Bullet Points vs Numbered Lists
Bullet points are best when the items do not need a strict order. Numbered lists are better when sequence matters. For example, “benefits of prompt engineering” can use bullet points, but “steps to refine a prompt” may work better as a numbered list.
| Format | Best Used For | Example Prompt |
|---|---|---|
| Bullet Points | Key ideas, summaries, features, benefits, takeaways. | List five benefits of prompt engineering in bullet points. |
| Numbered List | Steps, sequence, ranking, process, priority order. | Explain the prompt refinement process in six numbered steps. |
Common Mistakes
A common mistake is asking for bullet points without defining the level of detail. Another mistake is using bullet points for complex explanations that need paragraphs. Bullet points are best for clarity and scanning, not for every type of answer.
Important: Use bullet points when you need quick structure. Use paragraphs when the topic needs deeper explanation.

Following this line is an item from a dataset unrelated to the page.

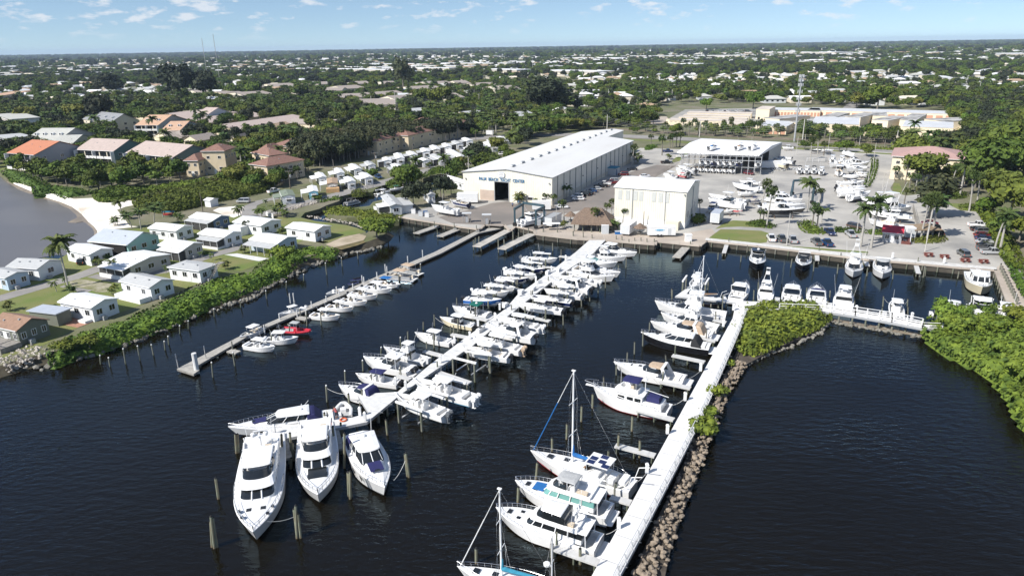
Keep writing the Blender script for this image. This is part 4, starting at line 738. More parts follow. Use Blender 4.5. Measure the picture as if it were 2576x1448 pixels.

Reusable Bullet Point Template
Bullet Point Prompt Template
“[Action verb] [topic/content] in [number] bullet points. Keep each point [length limit]. Use [tone/audience level]. Include [required detail if needed].”
Key Takeaways
- Bullet point prompts create scannable and organized responses.
- They are useful for summaries, checklists, revision notes, and action items.
- Strong bullet point prompts define number of points, length, topic, and audience.
- Use numbered lists when order or sequence matters.
- Bullet points are best for quick clarity, not deep explanation.